§ **Provided material**:
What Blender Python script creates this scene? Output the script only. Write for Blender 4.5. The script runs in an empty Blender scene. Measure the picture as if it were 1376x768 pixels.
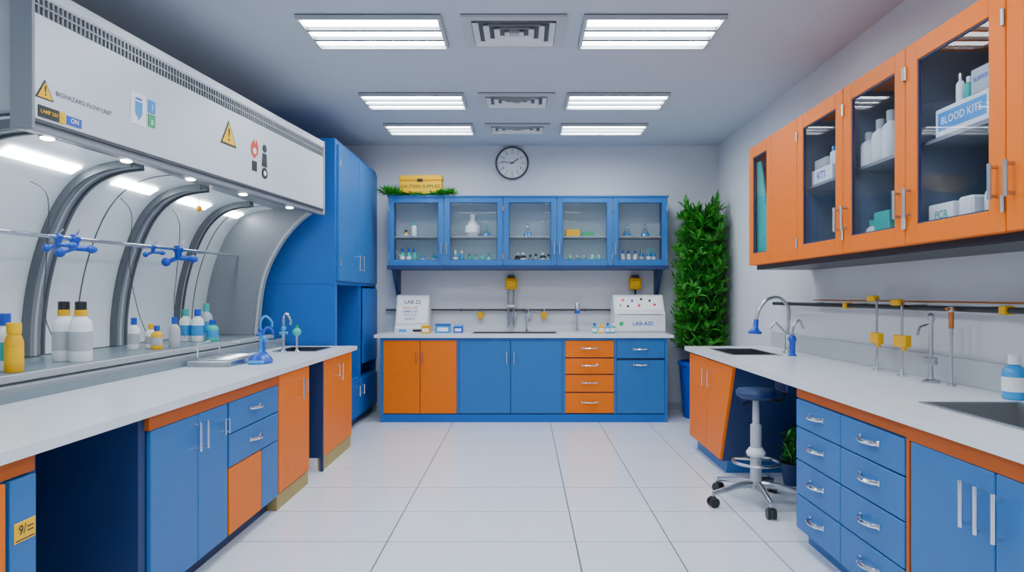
import bpy, math, random
from mathutils import Matrix, Vector
import bmesh
random.seed(7)
SC=bpy.context.scene
T=Matrix.Translation
def RZ(a): return Matrix.Rotation(math.radians(a),4,'Z')
def RX(a): return Matrix.Rotation(math.radians(a),4,'X')

# ---------------- materials ----------------
def mat(name,col,rough=.5,metal=0.,var=.05,scale=6.,emit=None,es=0.,coat=0.,bump=0.,bscale=60.,spec=.5):
    m=bpy.data.materials.new(name); m.use_nodes=True
    nt=m.node_tree; b=nt.nodes['Principled BSDF']
    tc=nt.nodes.new('ShaderNodeTexCoord'); no=nt.nodes.new('ShaderNodeTexNoise')
    no.inputs['Scale'].default_value=scale; no.inputs['Detail'].default_value=3
    nt.links.new(tc.outputs['Object'],no.inputs['Vector'])
    mx=nt.nodes.new('ShaderNodeMix'); mx.data_type='RGBA'
    mx.inputs['A'].default_value=(*[c*(1-var) for c in col],1)
    mx.inputs['B'].default_value=(*[min(1,c*(1+var)) for c in col],1)
    nt.links.new(no.outputs['Fac'],mx.inputs['Factor'])
    nt.links.new(mx.outputs['Result'],b.inputs['Base Color'])
    b.inputs['Roughness'].default_value=rough; b.inputs['Metallic'].default_value=metal
    b.inputs['Specular IOR Level'].default_value=spec
    if coat: b.inputs['Coat Weight'].default_value=coat
    if emit: 
        b.inputs['Emission Color'].default_value=(*emit,1); b.inputs['Emission Strength'].default_value=es
    if bump:
        n2=nt.nodes.new('ShaderNodeTexNoise'); n2.inputs['Scale'].default_value=bscale
        nt.links.new(tc.outputs['Object'],n2.inputs['Vector'])
        bp=nt.nodes.new('ShaderNodeBump'); bp.inputs['Strength'].default_value=bump; bp.inputs['Distance'].default_value=.004
        nt.links.new(n2.outputs['Fac'],bp.inputs['Height']); nt.links.new(bp.outputs['Normal'],b.inputs['Normal'])
    return m
def glassmat(name,tint,base=.05,amp=.8,rough=.02):
    m=bpy.data.materials.new(name); m.use_nodes=True
    nt=m.node_tree; nt.nodes.clear()
    o=nt.nodes.new('ShaderNodeOutputMaterial'); tr=nt.nodes.new('ShaderNodeBsdfTransparent'); gl=nt.nodes.new('ShaderNodeBsdfGlossy')
    gl.inputs['Roughness'].default_value=rough
    tr.inputs['Color'].default_value=(*tint,1)
    lw=nt.nodes.new('ShaderNodeLayerWeight'); lw.inputs['Blend'].default_value=.5
    pw=nt.nodes.new('ShaderNodeMath'); pw.operation='POWER'; pw.inputs[1].default_value=4.
    mu=nt.nodes.new('ShaderNodeMath'); mu.operation='MULTIPLY_ADD'; mu.inputs[1].default_value=amp; mu.inputs[2].default_value=base; mu.use_clamp=True
    mx=nt.nodes.new('ShaderNodeMixShader')
    nt.links.new(lw.outputs['Facing'],pw.inputs[0]); nt.links.new(pw.outputs[0],mu.inputs[0]); nt.links.new(mu.outputs[0],mx.inputs[0])
    nt.links.new(tr.outputs[0],mx.inputs[1]); nt.links.new(gl.outputs[0],mx.inputs[2]); nt.links.new(mx.outputs[0],o.inputs[0])
    return m

WALL=mat('wall_paint',(.65,.675,.715),.75,var=.02,bump=.15,bscale=120)
CEIL=mat('ceiling_paint',(.50,.55,.62),.8,var=.02,bump=.1)
TILE=mat('floor_tile',(.77,.82,.90),.2,var=.02,coat=.25)
GROUT=mat('grout',(.10,.11,.12),.8)
BLUE=mat('blue_laminate',(.024,.145,.41),.45,var=.06,scale=14,spec=.35)
BLUE2=mat('bright_blue_laminate',(.004,.115,.44),.45,var=.05,spec=.35)
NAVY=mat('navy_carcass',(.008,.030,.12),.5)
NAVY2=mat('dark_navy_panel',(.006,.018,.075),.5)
ORG=mat('orange_laminate',(.80,.160,.0),.5,var=.05,scale=14,spec=.25)
RAIL=mat('burnt_orange_rail',(.46,.09,.004),.5,spec=.3)
TOP=mat('white_countertop',(.72,.755,.79),.25,var=.03,scale=40)
TAN=mat('tan_kick',(.40,.31,.10),.6)
STEEL=mat('brushed_steel',(.50,.52,.55),.28,1.,var=.08,scale=30)
CHROME=mat('chrome',(.75,.77,.8),.12,1.)
DSTEEL=mat('dark_sink_steel',(.22,.23,.25),.3,1.)
SSTEEL=mat('satin_sink_steel',(.27,.28,.29),.45,.7)
BLACK=mat('black_plastic',(.012,.013,.016),.4)
DGREY=mat('dark_grey_metal',(.07,.075,.085),.4,.3)
RIB=mat('rib_grey_metal',(.12,.135,.15),.4,.3)
GREY=mat('grey_metal',(.25,.27,.30),.4,.2)
LEDGE=mat('ledge_blue_grey',(.17,.22,.25),.3)
LGREY=mat('light_grey_enamel',(.45,.475,.51),.4)
WHITE=mat('white_enamel',(.74,.76,.79),.35)
HOODW=mat('hood_white_enamel',(.60,.64,.69),.35,var=.04,scale=2)
LINER=mat('hood_liner_white',(.76,.83,.86),.3,var=.03)
PAPER=mat('white_label',(.85,.87,.88),.6)
YEL=mat('yellow_plastic',(.84,.43,.0),.45,spec=.3)
YEL2=mat('warning_yellow',(.88,.50,.0),.5,spec=.3)
BPL=mat('blue_plastic',(.008,.075,.50),.3)
BPL2=mat('sky_blue_liquid',(.03,.30,.70),.25)
TEAL=mat('teal_plastic',(.03,.45,.38),.35)
GREEN=mat('green_plastic',(.02,.36,.13),.4)
RED=mat('red_print',(.65,.04,.02),.5)
COPPER=mat('copper_pipe',(.65,.22,.06),.35,.7)
TUBE=mat('lamp_diffuser',(.9,.9,.9),.4,emit=(.88,.945,1.),es=29.)
HLAMP=mat('hood_lamp',(.9,.9,.9),.4,emit=(.90,.97,1.),es=22.)
SPOT=mat('hood_spot_lens',(.9,.9,.9),.4,emit=(1,1,1),es=16.)
INTL=mat('cabinet_interior_pale',(.60,.72,.78),.5)
INTD=mat('cabinet_interior_slate',(.20,.24,.31),.5)
GLASS=glassmat('clear_glass',(.96,.99,1.),.03,.4)
GLASSD=glassmat('smoked_glass',(.84,.88,.94),.03,.4)
GWARE=glassmat('labware_glass',(.75,.90,.94),.12,.8,.05)
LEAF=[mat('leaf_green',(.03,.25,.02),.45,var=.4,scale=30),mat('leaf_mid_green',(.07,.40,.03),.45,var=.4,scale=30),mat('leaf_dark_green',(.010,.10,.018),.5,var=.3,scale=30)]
STEM=mat('stem_brown',(.12,.10,.04),.7)
SOIL=mat('soil',(.03,.02,.012),.9,bump=.6)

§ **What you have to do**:
Repeat the data exactly, dropping every picture it holds.

§ **Complete output**:
What Blender Python script creates this scene? Output the script only. Write for Blender 4.5. The script runs in an empty Blender scene. Measure the picture as if it were 1376x768 pixels.
import bpy, math, random
from mathutils import Matrix, Vector
import bmesh
random.seed(7)
SC=bpy.context.scene
T=Matrix.Translation
def RZ(a): return Matrix.Rotation(math.radians(a),4,'Z')
def RX(a): return Matrix.Rotation(math.radians(a),4,'X')

# ---------------- materials ----------------
def mat(name,col,rough=.5,metal=0.,var=.05,scale=6.,emit=None,es=0.,coat=0.,bump=0.,bscale=60.,spec=.5):
    m=bpy.data.materials.new(name); m.use_nodes=True
    nt=m.node_tree; b=nt.nodes['Principled BSDF']
    tc=nt.nodes.new('ShaderNodeTexCoord'); no=nt.nodes.new('ShaderNodeTexNoise')
    no.inputs['Scale'].default_value=scale; no.inputs['Detail'].default_value=3
    nt.links.new(tc.outputs['Object'],no.inputs['Vector'])
    mx=nt.nodes.new('ShaderNodeMix'); mx.data_type='RGBA'
    mx.inputs['A'].default_value=(*[c*(1-var) for c in col],1)
    mx.inputs['B'].default_value=(*[min(1,c*(1+var)) for c in col],1)
    nt.links.new(no.outputs['Fac'],mx.inputs['Factor'])
    nt.links.new(mx.outputs['Result'],b.inputs['Base Color'])
    b.inputs['Roughness'].default_value=rough; b.inputs['Metallic'].default_value=metal
    b.inputs['Specular IOR Level'].default_value=spec
    if coat: b.inputs['Coat Weight'].default_value=coat
    if emit: 
        b.inputs['Emission Color'].default_value=(*emit,1); b.inputs['Emission Strength'].default_value=es
    if bump:
        n2=nt.nodes.new('ShaderNodeTexNoise'); n2.inputs['Scale'].default_value=bscale
        nt.links.new(tc.outputs['Object'],n2.inputs['Vector'])
        bp=nt.nodes.new('ShaderNodeBump'); bp.inputs['Strength'].default_value=bump; bp.inputs['Distance'].default_value=.004
        nt.links.new(n2.outputs['Fac'],bp.inputs['Height']); nt.links.new(bp.outputs['Normal'],b.inputs['Normal'])
    return m
def glassmat(name,tint,base=.05,amp=.8,rough=.02):
    m=bpy.data.materials.new(name); m.use_nodes=True
    nt=m.node_tree; nt.nodes.clear()
    o=nt.nodes.new('ShaderNodeOutputMaterial'); tr=nt.nodes.new('ShaderNodeBsdfTransparent'); gl=nt.nodes.new('ShaderNodeBsdfGlossy')
    gl.inputs['Roughness'].default_value=rough
    tr.inputs['Color'].default_value=(*tint,1)
    lw=nt.nodes.new('ShaderNodeLayerWeight'); lw.inputs['Blend'].default_value=.5
    pw=nt.nodes.new('ShaderNodeMath'); pw.operation='POWER'; pw.inputs[1].default_value=4.
    mu=nt.nodes.new('ShaderNodeMath'); mu.operation='MULTIPLY_ADD'; mu.inputs[1].default_value=amp; mu.inputs[2].default_value=base; mu.use_clamp=True
    mx=nt.nodes.new('ShaderNodeMixShader')
    nt.links.new(lw.outputs['Facing'],pw.inputs[0]); nt.links.new(pw.outputs[0],mu.inputs[0]); nt.links.new(mu.outputs[0],mx.inputs[0])
    nt.links.new(tr.outputs[0],mx.inputs[1]); nt.links.new(gl.outputs[0],mx.inputs[2]); nt.links.new(mx.outputs[0],o.inputs[0])
    return m

WALL=mat('wall_paint',(.65,.675,.715),.75,var=.02,bump=.15,bscale=120)
CEIL=mat('ceiling_paint',(.50,.55,.62),.8,var=.02,bump=.1)
TILE=mat('floor_tile',(.77,.82,.90),.2,var=.02,coat=.25)
GROUT=mat('grout',(.10,.11,.12),.8)
BLUE=mat('blue_laminate',(.024,.145,.41),.45,var=.06,scale=14,spec=.35)
BLUE2=mat('bright_blue_laminate',(.004,.115,.44),.45,var=.05,spec=.35)
NAVY=mat('navy_carcass',(.008,.030,.12),.5)
NAVY2=mat('dark_navy_panel',(.006,.018,.075),.5)
ORG=mat('orange_laminate',(.80,.160,.0),.5,var=.05,scale=14,spec=.25)
RAIL=mat('burnt_orange_rail',(.46,.09,.004),.5,spec=.3)
TOP=mat('white_countertop',(.72,.755,.79),.25,var=.03,scale=40)
TAN=mat('tan_kick',(.40,.31,.10),.6)
STEEL=mat('brushed_steel',(.50,.52,.55),.28,1.,var=.08,scale=30)
CHROME=mat('chrome',(.75,.77,.8),.12,1.)
DSTEEL=mat('dark_sink_steel',(.22,.23,.25),.3,1.)
SSTEEL=mat('satin_sink_steel',(.27,.28,.29),.45,.7)
BLACK=mat('black_plastic',(.012,.013,.016),.4)
DGREY=mat('dark_grey_metal',(.07,.075,.085),.4,.3)
RIB=mat('rib_grey_metal',(.12,.135,.15),.4,.3)
GREY=mat('grey_metal',(.25,.27,.30),.4,.2)
LEDGE=mat('ledge_blue_grey',(.17,.22,.25),.3)
LGREY=mat('light_grey_enamel',(.45,.475,.51),.4)
WHITE=mat('white_enamel',(.74,.76,.79),.35)
HOODW=mat('hood_white_enamel',(.60,.64,.69),.35,var=.04,scale=2)
LINER=mat('hood_liner_white',(.76,.83,.86),.3,var=.03)
PAPER=mat('white_label',(.85,.87,.88),.6)
YEL=mat('yellow_plastic',(.84,.43,.0),.45,spec=.3)
YEL2=mat('warning_yellow',(.88,.50,.0),.5,spec=.3)
BPL=mat('blue_plastic',(.008,.075,.50),.3)
BPL2=mat('sky_blue_liquid',(.03,.30,.70),.25)
TEAL=mat('teal_plastic',(.03,.45,.38),.35)
GREEN=mat('green_plastic',(.02,.36,.13),.4)
RED=mat('red_print',(.65,.04,.02),.5)
COPPER=mat('copper_pipe',(.65,.22,.06),.35,.7)
TUBE=mat('lamp_diffuser',(.9,.9,.9),.4,emit=(.88,.945,1.),es=29.)
HLAMP=mat('hood_lamp',(.9,.9,.9),.4,emit=(.90,.97,1.),es=22.)
SPOT=mat('hood_spot_lens',(.9,.9,.9),.4,emit=(1,1,1),es=16.)
INTL=mat('cabinet_interior_pale',(.60,.72,.78),.5)
INTD=mat('cabinet_interior_slate',(.20,.24,.31),.5)
GLASS=glassmat('clear_glass',(.96,.99,1.),.03,.4)
GLASSD=glassmat('smoked_glass',(.84,.88,.94),.03,.4)
GWARE=glassmat('labware_glass',(.75,.90,.94),.12,.8,.05)
LEAF=[mat('leaf_green',(.03,.25,.02),.45,var=.4,scale=30),mat('leaf_mid_green',(.07,.40,.03),.45,var=.4,scale=30),mat('leaf_dark_green',(.010,.10,.018),.5,var=.3,scale=30)]
STEM=mat('stem_brown',(.12,.10,.04),.7)
SOIL=mat('soil',(.03,.02,.012),.9,bump=.6)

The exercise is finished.